Da mesma forma, em 1996, foi criado o Programa de Avaliação Seriada (PAS), e a UnB passou a incentivar a dedicação do aluno candidato ao longo dos três anos do ensino médio. O PAS é coisa de Brasília, graças aos reitores Lauro Morhy e João Claudio Todorov e ao governo do DF na época.

Foi em função de mais essa coisa de Brasília que, em 2004, quase 10 anos depois, o Enem passou a ser usado como vestibular. Mas com o PAS, a UnB apoia o ensino médio, enquanto que o Enem trouxe a vantagem de um vestibular comum às universidades. Ao utilizar um só exame ao final do curso, perdeu-se a característica brasiliense de usar a universidade como incentivo ao estudo ao longo dos três anos. Mas continuou coisa de Brasília.

Até mesmo o Congresso o Brasil adotou coisas de Brasília, implantadas graças a projetos de lei de parlamentares do DF, como o piso nacional salarial para professor (Lei 11.738/2008), o acesso universal ao ensino médio (Lei 12.061/2009) e a garantia de vaga no ensino fundamental a partir dos 4 anos (Lei 11.700/2008).

Brasília também pode se orgulhar de ter sido pioneira na implantação do respeito à faixa de pedestre. Esse esforço funciona em Brasília e ainda não em outras cidades graças ao enfoque brasiliense de considerar o funcionamento do trânsito como questão primordialmente de educação, só depois de engenharia.
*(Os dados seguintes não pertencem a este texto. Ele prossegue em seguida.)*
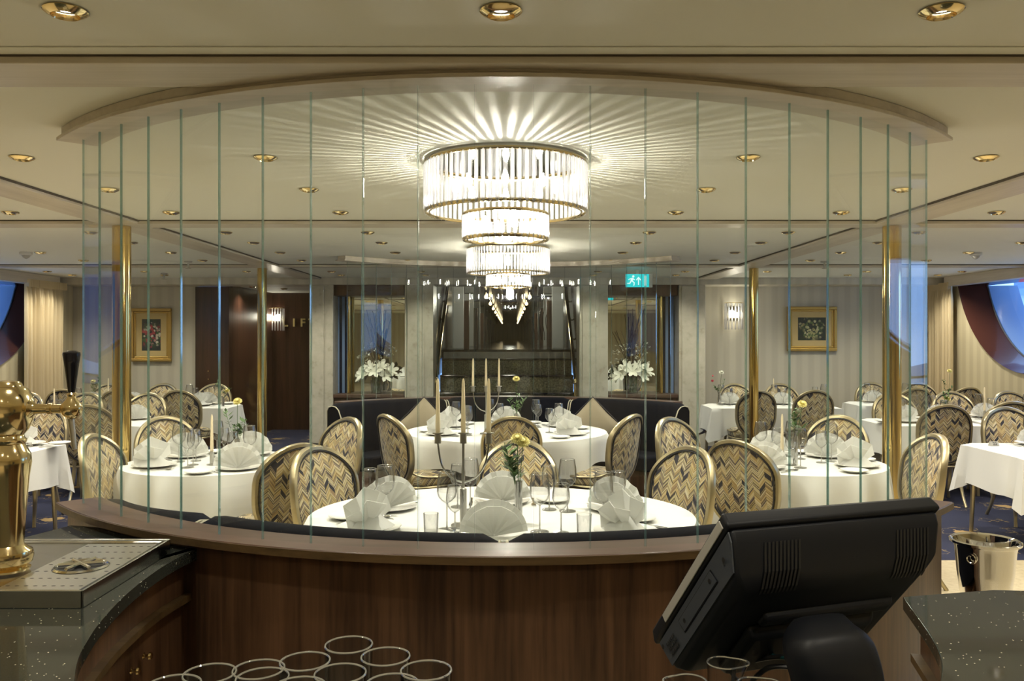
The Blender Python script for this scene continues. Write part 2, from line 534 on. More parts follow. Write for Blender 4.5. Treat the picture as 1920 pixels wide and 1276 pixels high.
MT['warmbulb'] = emit('small_bulb_glow', (1.0, 0.74, 0.42), 3.5)
MT['plastic'] = plain('black_plastic', (0.007, 0.008, 0.011), 0.5, spec=0.3)
MT['plasticgrey'] = plain('dark_grey_plastic', (0.050, 0.058, 0.072), 0.5)  # black plastic, greyed in colour for the light on the till's side
MT['blackgloss'] = plain('black_gloss', (0.008, 0.008, 0.012), 0.12)
MT['screenstrip'] = plain('pale_grey_trim', (0.42, 0.41, 0.37), 0.4)
MT['leaf'] = plain('leaf_green', (0.06, 0.13, 0.03), 0.5, var=0.4, bscale=20)
MT['petaly'] = plain('yellow_petal', (0.80, 0.72, 0.28), 0.6)
MT['petalw'] = plain('white_petal', (0.80, 0.80, 0.68), 0.6)
MT['petalr'] = plain('red_petal', (0.45, 0.02, 0.05), 0.6)
MT['twig'] = plain('twig', (0.06, 0.04, 0.025), 0.8)
MT['white'] = plain('white_plastic', (0.60, 0.60, 0.56), 0.5)
MT['whitepaint'] = plain('white_paint', (0.55, 0.55, 0.50), 0.5)
MT['ink'] = plain('black_ink', (0.01, 0.01, 0.01), 0.6)
MT['signcard'] = plain('silver_card', (0.45, 0.44, 0.40), 0.4, 0.3)
MT['reveal'] = plain('reveal_lacquer', (0.07, 0.026, 0.018), 0.16, coat=0.5)
MT['blueframe'] = plain('window_frame_paint', (0.22, 0.33, 0.55), 0.25)  # blue cast of the sky on the window ring, put into the base colour
MT['gilt'] = plain('gilt', (0.55, 0.36, 0.10), 0.35, 0.9, bump=0.5, bscale=60)
MT['mount'] = plain('tan_mount', (0.58, 0.43, 0.19), 0.7)
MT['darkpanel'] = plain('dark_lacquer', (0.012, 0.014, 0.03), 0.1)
MT['teal'] = emit('exit_sign_teal', (0.02, 0.50, 0.52), 1.3)
MT['signwhite'] = emit('exit_sign_white', (0.75, 1.0, 0.98), 1.1)
MT['greycurtain'] = plain('grey_curtain', (0.07, 0.06, 0.055), 0.9)
MT['letter'] = plain('pale_brass_letters', (0.62, 0.50, 0.22), 0.4, 0.4)
MT['cable'] = plain('cable_black', (0.012, 0.012, 0.014), 0.4)
MT['cableteal'] = plain('cable_teal', (0.01, 0.09, 0.10), 0.4)
MT['bluecap'] = plain('blue_connector', (0.02, 0.06, 0.5), 0.4)

# ------------------------------------------------------------ the setting
def struct(o): return tag(o, kind='structure')

BACK = 12.4
XR, XL = 6.3, -6.5
struct(G().box(-7.2, 7.0, 6.05, 18, -0.1, 0).obj('floor', MT['carpet'], smooth=0))
struct(G().box(-7.2, 7.0, -5, 6.05, -0.1, 0.0).obj('floor', MT['tile'], smooth=0))
ceiling = struct(G().box(-7.2, 7.0, -5, 12.4, CEIL, CEIL + 0.1).obj('ceiling', MT['ceiling'], smooth=0))

# flat veneer bands crossing the ceiling, each with a dark shadow gap beside it
ti = 1
def band(x0, x1, y0, y1, zb=CEIL - 0.028, along='x'):
    global ti
    g = G().box(x0, x1, y0, y1, zb, CEIL - 0.002)
    o = struct(g.obj('trim_%d' % ti, MT['band'] if along == 'x' else MT['bandy'], smooth=0, bevel=0.003)); ti += 1
    g = G()
    if along == 'x': g.box(x0, x1, y0 - 0.008, y0 - 0.001, CEIL - 0.008, CEIL - 0.001).box(x0, x1, y1 + 0.001, y1 + 0.008, CEIL - 0.006, CEIL - 0.001)
    else: g.box(x0 - 0.010, x0 - 0.001, y0, y1, CEIL - 0.012, CEIL - 0.001).box(x1 + 0.001, x1 + 0.010, y0, y1, CEIL - 0.012, CEIL - 0.001)
    g.obj('shadow_gap', MT['gap'], parent=o, smooth=0)
    return o
for y0, y1 in ((-1.6, -1.2), (2.51, 2.75), (6.06, 6.29), (9.73, 9.93)):
    band(-6.9, 6.8, y0, y1)
for s in (-1, 1):
    a, b = sorted((s * 2.69, s * 2.97))
    for y0, y1 in ((2.752, 6.058), (6.292, 9.728), (9.932, 11.88)):
        band(a, b, y0, y1, along='y')
# long thin joints in the longitudinal bands, and board joints
struct(G().box(-6.9, 6.7, 11.9, BACK, CEIL - 0.10, CEIL - 0.001).obj('trim_%d' % ti, MT['wall'], smooth=0, bevel=0.004)); ti += 1
# pale strip on the near side of the first cross band
struct(G().box(-6.9, 6.8, 2.443, 2.501, CEIL - 0.004, CEIL - 0.001).obj('trim_%d' % ti, MT['ceiling'], smooth=0)); ti += 1

# side walls with half-round windows
WC = [10.05, 5.6]
WR, WZ, WT = 1.675, 2.845, 2.335
HW = math.sqrt(WR * WR - (WZ - WT) ** 2)
def side_wall(name, X, sgn):
    ys = set([-5.0, BACK])
    for c in WC:
        for k in range(41):
            y = c - HW + 2 * HW * k / 40
            ys.add(round(max(-5, y), 4))
    ys = sorted(ys)
    def low(y):
        for c in WC:
            if abs(y - c) <= HW + 1e-3: return WZ - math.sqrt(max(0, WR * WR - (y - c) ** 2))
        return None
    g = G()
    for a, b in zip(ys, ys[1:]):
        m = (a + b) / 2
        inside = low(m) is not None
        if inside:
            za = min(WT, low(a) if low(a) is not None else WT); zb = min(WT, low(b) if low(b) is not None else WT)
            g.add([(X, a, 0), (X, b, 0), (X, b, zb), (X, a, za)], [(0, 1, 2, 3)])
            g.add([(X, a, WT), (X, b, WT), (X, b, CEIL), (X, a, CEIL)], [(0, 1, 2, 3)])
        else:
            g.add([(X, a, 0), (X, b, 0), (X, b, CEIL), (X, a, CEIL)], [(0, 1, 2, 3)])
    struct(g.obj(name, MT['wally'], smooth=0))
    for i, c in enumerate(WC):
        n = (i + 1) + (0 if sgn > 0 else 2)
        pts = []
        a0 = math.asin(HW / WR)
        for k in range(41):
            a = -a0 + 2 * a0 * k / 40
            pts.append((c + WR * sin(a), WZ - WR * cos(a)))
        D = 0.34
        g = G()
        # reveal boards: the curved sill and the flat head
        v = []; f = []
        K = len(pts)
        for (y, z) in pts: v += [(X - sgn * 0.02, y, z), (X + sgn * D, c + (y - c) * 0.93, z + 0.05 if z < WT - 0.06 else z)]
        for k in range(K - 1): f.append((2 * k, 2 * k + 1, 2 * k + 3, 2 * k + 2))
        g.add(v, f)
        w = struct(g.obj('window_%d' % n, MT['reveal']))
        G().box(min(X - sgn * 0.02, X + sgn * D), max(X - sgn * 0.02, X + sgn * D), c - HW, c + HW, WT, WT + 0.02).obj('window_head', MT['reveal'], parent=w, smooth=0)
        # inner ring, blue of the sky light put into its colour
        ring = [(X + sgn * D, c + (y - c) * 0.93, z + (0.05 if z < WT - 0.06 else 0)) for y, z in pts]
        ring2 = [(X + sgn * (D + 0.34), c + (y - c) * 0.88, min(z + 0.13, WT)) for y, z in pts]
        v = ring + ring2
        f = [(k, k + 1, K + k + 1, K + k) for k in range(K - 1)]
        G().add(v, f).obj('window_frame', MT['blueframe'], parent=w)
        G().tube([(x - sgn * 0.01, y, z) for x, y, z in ring], 0.012, 6).obj('window_seal', MT['plasticgrey'], parent=w)
        gl = [(X + sgn * (D - 0.005), y, z) for x, y, z in ring]
        G().add(gl, [tuple(range(K))]).obj('window_pane', MT['pane'], parent=w, smooth=0)
    # pelmet above the windows
    x0, x1 = sorted((X - sgn * 0.16, X - sgn * 0.001))
    struct(G().box(x0, x1, -4.9, 11.75, WT, CEIL - 0.002).obj('trim_%d' % (20 + (sgn > 0)), MT['bandy'], smooth=0, bevel=0.004))
side_wall('wall_right', XR, 1)
side_wall('wall_left', XL, -1)
struct(G().box(-7, 7, -5.1, -5.0, 0, CEIL).obj('wall_behind', MT['wall'], smooth=0))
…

Essa visão da educação como vetor do progresso — eficiência econômica e justiça social — é coisa de Brasília.

Projetos como Saúde em Casa, Bolsa Alfa, Projeto Saber, Mala do Livro, Telematrícula, Cesta Pré-Escola, BRB Trabalho, Temporadas Populares são coisas de Brasília que se espalharam pelo Brasil — às vezes, de forma idêntica, às vezes, com aprimoramento ou deturpação, mas sempre trazendo melhoria para o país, como o Bolsa Escola, transformado em Bolsa Família, e agora o Poupança Escola, mesmo sob a concepção de Pé de Meia.